_EXERCISE DIRECTIONS_: Quote exactly the lines from the line containing "The Blender Python" to the line containing "build('lever', lvb, 'nickel', fa)", both lines included, please, and nothing more.
━━ RECORDS SHOWN ━━
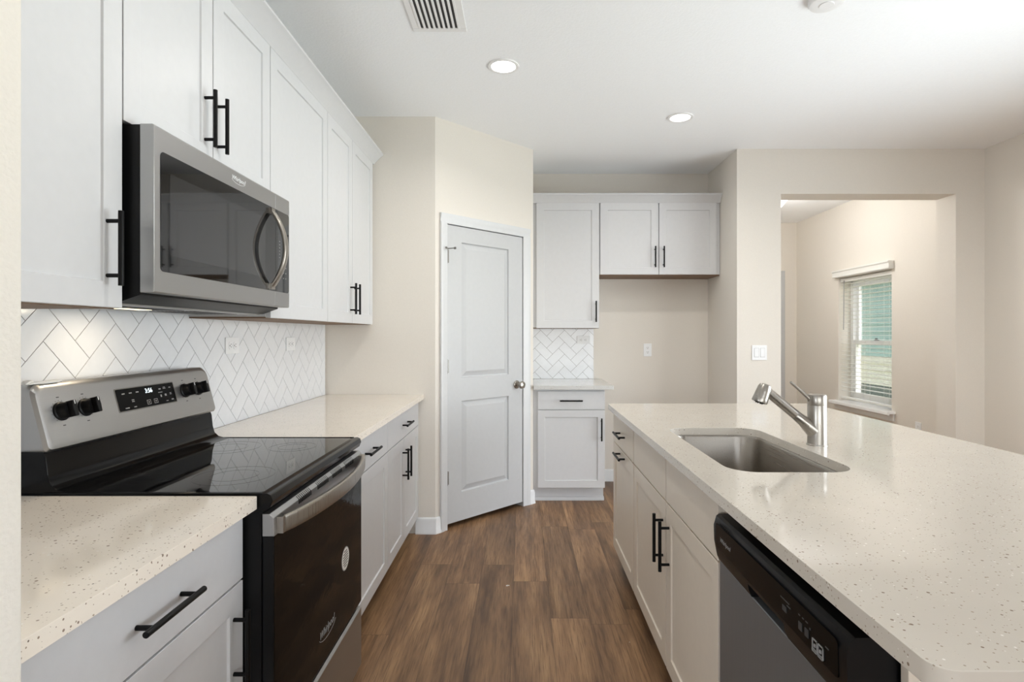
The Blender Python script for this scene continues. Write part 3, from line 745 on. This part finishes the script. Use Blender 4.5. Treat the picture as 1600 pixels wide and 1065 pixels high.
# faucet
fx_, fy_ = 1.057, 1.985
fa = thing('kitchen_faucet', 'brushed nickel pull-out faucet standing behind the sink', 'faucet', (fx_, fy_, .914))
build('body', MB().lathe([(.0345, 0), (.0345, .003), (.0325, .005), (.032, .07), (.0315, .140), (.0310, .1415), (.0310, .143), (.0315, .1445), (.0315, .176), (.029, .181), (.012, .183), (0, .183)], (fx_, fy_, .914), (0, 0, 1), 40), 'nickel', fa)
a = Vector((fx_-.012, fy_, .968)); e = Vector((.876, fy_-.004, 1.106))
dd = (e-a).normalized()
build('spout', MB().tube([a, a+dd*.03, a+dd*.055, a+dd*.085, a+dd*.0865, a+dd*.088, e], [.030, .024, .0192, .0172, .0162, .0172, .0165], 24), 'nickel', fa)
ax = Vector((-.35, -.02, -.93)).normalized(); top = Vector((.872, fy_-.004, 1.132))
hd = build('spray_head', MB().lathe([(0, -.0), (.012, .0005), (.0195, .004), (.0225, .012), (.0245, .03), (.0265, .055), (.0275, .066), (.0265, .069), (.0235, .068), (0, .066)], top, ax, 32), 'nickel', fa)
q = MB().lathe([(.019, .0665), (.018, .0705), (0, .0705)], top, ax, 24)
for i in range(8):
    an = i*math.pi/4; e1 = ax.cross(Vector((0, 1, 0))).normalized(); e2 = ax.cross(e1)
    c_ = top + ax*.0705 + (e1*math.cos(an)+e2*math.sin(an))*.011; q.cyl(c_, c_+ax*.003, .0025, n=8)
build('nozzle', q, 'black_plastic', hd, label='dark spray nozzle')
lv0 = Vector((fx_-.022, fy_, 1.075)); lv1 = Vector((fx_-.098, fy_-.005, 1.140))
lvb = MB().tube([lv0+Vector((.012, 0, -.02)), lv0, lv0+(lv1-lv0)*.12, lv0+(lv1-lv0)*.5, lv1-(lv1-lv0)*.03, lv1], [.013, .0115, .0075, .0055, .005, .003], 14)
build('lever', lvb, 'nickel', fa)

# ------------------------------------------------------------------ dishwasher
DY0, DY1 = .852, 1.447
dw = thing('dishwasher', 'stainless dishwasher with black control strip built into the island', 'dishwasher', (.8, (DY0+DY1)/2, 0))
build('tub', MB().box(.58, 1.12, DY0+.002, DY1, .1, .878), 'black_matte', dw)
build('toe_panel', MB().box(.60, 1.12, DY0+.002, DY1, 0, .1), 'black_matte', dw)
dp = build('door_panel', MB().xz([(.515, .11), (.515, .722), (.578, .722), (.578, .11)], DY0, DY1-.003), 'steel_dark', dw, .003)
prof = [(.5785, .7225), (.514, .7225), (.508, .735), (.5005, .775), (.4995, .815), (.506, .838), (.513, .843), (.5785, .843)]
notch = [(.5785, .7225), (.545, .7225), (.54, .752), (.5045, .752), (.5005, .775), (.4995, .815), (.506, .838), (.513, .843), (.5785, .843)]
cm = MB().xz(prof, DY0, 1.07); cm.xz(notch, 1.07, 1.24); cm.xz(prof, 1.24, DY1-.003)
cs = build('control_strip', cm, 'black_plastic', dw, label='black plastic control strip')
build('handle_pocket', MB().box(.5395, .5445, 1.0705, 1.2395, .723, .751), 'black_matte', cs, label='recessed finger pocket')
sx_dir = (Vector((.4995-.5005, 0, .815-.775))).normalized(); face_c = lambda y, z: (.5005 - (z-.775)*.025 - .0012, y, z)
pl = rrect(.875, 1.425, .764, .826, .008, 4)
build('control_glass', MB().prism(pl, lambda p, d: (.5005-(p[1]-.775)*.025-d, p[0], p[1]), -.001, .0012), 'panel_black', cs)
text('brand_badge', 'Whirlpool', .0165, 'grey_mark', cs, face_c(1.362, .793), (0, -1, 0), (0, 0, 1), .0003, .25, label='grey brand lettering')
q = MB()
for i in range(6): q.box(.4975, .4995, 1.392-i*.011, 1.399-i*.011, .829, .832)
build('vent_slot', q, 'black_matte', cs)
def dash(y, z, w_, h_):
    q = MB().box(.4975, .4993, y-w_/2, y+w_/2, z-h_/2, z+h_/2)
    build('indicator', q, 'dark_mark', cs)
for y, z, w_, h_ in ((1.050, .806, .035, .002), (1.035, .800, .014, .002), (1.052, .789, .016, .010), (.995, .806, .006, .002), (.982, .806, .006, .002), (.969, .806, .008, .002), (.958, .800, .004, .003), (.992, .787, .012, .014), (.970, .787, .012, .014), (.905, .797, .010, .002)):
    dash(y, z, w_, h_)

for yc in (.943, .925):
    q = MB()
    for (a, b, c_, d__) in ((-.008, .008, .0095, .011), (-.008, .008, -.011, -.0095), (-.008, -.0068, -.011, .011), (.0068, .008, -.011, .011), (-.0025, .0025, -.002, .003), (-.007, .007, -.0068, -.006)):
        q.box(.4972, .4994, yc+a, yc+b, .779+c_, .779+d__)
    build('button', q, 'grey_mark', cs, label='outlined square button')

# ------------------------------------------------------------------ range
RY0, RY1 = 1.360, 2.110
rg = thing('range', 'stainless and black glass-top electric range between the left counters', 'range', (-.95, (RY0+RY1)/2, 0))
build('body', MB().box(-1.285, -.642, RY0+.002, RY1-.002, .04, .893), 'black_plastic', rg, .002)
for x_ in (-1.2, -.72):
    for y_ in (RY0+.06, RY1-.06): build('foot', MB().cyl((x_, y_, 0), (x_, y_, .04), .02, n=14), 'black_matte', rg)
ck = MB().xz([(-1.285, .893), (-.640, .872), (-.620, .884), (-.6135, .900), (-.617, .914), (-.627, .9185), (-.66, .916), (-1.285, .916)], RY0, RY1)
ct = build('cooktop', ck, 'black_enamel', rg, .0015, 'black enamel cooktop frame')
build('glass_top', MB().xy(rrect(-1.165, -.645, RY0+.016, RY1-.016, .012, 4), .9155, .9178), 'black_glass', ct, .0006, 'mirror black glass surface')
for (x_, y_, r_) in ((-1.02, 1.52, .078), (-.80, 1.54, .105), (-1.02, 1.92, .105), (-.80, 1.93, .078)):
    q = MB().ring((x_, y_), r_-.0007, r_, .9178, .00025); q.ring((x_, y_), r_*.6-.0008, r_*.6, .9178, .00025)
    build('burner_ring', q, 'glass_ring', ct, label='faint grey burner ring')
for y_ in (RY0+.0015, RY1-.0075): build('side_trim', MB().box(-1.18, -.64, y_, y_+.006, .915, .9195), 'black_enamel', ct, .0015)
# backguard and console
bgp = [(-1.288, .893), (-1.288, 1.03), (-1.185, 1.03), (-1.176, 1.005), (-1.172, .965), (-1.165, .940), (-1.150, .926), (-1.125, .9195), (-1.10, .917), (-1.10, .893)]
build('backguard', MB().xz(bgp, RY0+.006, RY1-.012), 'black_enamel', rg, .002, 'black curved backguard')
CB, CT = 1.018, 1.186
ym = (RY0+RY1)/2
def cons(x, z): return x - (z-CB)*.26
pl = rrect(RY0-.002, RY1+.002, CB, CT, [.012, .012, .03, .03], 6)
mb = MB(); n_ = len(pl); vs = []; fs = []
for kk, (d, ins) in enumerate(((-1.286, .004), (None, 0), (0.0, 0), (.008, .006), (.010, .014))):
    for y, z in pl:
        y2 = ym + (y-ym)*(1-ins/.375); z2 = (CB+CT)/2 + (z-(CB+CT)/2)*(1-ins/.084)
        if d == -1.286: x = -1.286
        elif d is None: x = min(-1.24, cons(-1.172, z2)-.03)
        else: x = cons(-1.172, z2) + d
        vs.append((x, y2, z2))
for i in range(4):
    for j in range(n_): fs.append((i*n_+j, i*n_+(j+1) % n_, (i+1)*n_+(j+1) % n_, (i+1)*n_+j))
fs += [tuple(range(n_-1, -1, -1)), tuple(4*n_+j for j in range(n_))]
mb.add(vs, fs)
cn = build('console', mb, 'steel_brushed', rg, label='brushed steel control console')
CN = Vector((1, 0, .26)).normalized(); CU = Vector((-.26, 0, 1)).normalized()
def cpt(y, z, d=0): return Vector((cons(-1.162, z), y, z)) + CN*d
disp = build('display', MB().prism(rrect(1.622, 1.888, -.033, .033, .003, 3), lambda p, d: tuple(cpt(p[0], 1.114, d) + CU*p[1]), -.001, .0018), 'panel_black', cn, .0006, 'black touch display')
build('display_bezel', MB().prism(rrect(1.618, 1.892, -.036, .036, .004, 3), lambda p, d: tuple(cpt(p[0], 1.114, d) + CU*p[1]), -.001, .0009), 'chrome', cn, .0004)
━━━
━━ RECORDS SHOWN ━━
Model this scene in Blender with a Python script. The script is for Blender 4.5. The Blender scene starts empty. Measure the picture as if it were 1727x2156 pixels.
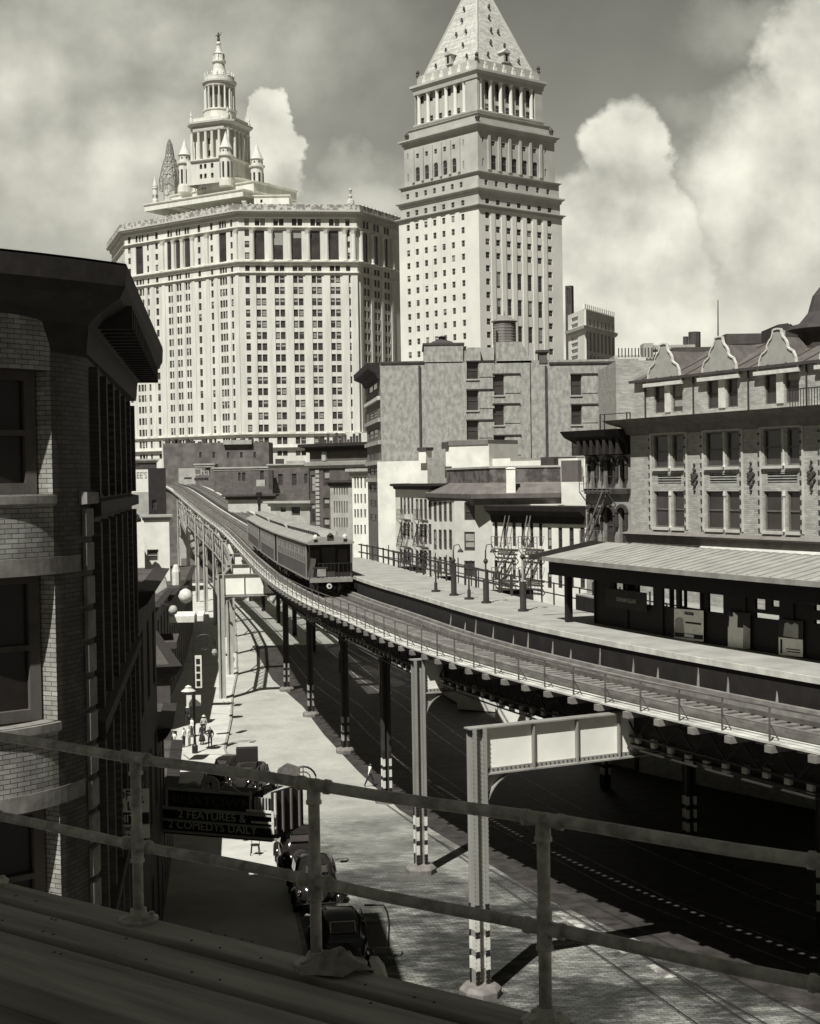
━━━
_REPLY_:
The Blender Python script for this scene continues. Write part 3, from line 745 on. This part finishes the script. Use Blender 4.5. Treat the picture as 1600 pixels wide and 1065 pixels high.
# faucet
fx_, fy_ = 1.057, 1.985
fa = thing('kitchen_faucet', 'brushed nickel pull-out faucet standing behind the sink', 'faucet', (fx_, fy_, .914))
build('body', MB().lathe([(.0345, 0), (.0345, .003), (.0325, .005), (.032, .07), (.0315, .140), (.0310, .1415), (.0310, .143), (.0315, .1445), (.0315, .176), (.029, .181), (.012, .183), (0, .183)], (fx_, fy_, .914), (0, 0, 1), 40), 'nickel', fa)
a = Vector((fx_-.012, fy_, .968)); e = Vector((.876, fy_-.004, 1.106))
dd = (e-a).normalized()
build('spout', MB().tube([a, a+dd*.03, a+dd*.055, a+dd*.085, a+dd*.0865, a+dd*.088, e], [.030, .024, .0192, .0172, .0162, .0172, .0165], 24), 'nickel', fa)
ax = Vector((-.35, -.02, -.93)).normalized(); top = Vector((.872, fy_-.004, 1.132))
hd = build('spray_head', MB().lathe([(0, -.0), (.012, .0005), (.0195, .004), (.0225, .012), (.0245, .03), (.0265, .055), (.0275, .066), (.0265, .069), (.0235, .068), (0, .066)], top, ax, 32), 'nickel', fa)
q = MB().lathe([(.019, .0665), (.018, .0705), (0, .0705)], top, ax, 24)
for i in range(8):
    an = i*math.pi/4; e1 = ax.cross(Vector((0, 1, 0))).normalized(); e2 = ax.cross(e1)
    c_ = top + ax*.0705 + (e1*math.cos(an)+e2*math.sin(an))*.011; q.cyl(c_, c_+ax*.003, .0025, n=8)
build('nozzle', q, 'black_plastic', hd, label='dark spray nozzle')
lv0 = Vector((fx_-.022, fy_, 1.075)); lv1 = Vector((fx_-.098, fy_-.005, 1.140))
lvb = MB().tube([lv0+Vector((.012, 0, -.02)), lv0, lv0+(lv1-lv0)*.12, lv0+(lv1-lv0)*.5, lv1-(lv1-lv0)*.03, lv1], [.013, .0115, .0075, .0055, .005, .003], 14)
build('lever', lvb, 'nickel', fa)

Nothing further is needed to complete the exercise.